Why Is There Corn Syrup In My Salad?


Following a delightful and at times passionate rant about ingridients of my potato salad purchased at a store, I see this insightful piece in Slate:

Dark Sugar: The decline and fall of high-fructose corn syrup (by Daniel Engber).

High-fructose corn syrup first started trickling into our food supply about 40 years ago; by 1984, it was flowing from just about every soda fountain in the country. These days HFCS accounts for almost half of all the added sugars in the U.S. diet, but the corn Niagara may soon be over.

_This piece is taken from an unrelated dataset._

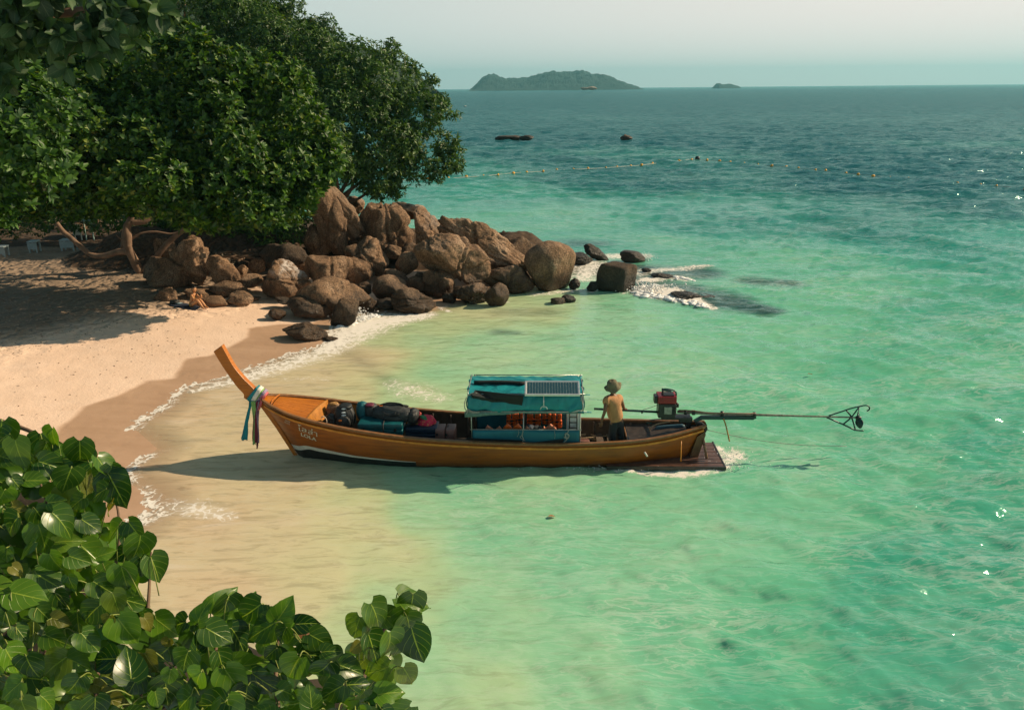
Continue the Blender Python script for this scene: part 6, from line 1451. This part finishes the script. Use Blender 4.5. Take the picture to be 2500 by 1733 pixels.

Last week, PepsiCo became the latest manufacturer to turn its back on America’s sweetener, introducing three new soft drinks—Pepsi Natural, Pepsi Throwback, and Mountain Dew Throwback—sweetened with a “natural” blend of cane and beet sugars.

The rest of this interesting take on corn syrup is here. My favorite part of the piece is the tone and the conclusion: sugar is still bad for you, fatty, stop putting it in every damn thing you eat.

2 thoughts on “Why Is There Corn Syrup In My Salad?

  1. my frustration has been how hard it is to find bread that doesn’t have HFCS. the every day kind of bread purchased by people like me has no sensible reason to include even sugar as an ingredient.

  2. Here is the first 20 minutes of the documentary “King Corn”. Two college students decide to grow an acre of corn and “follow” their corn through the food system, in the meantime telling the story of how American government subsidy and other factors put corn in nearly every product Amerians eat:

    The film is available on Netflix instant play, if anyone has that. They even make high fructose corn syrup from scratch in the kitchen.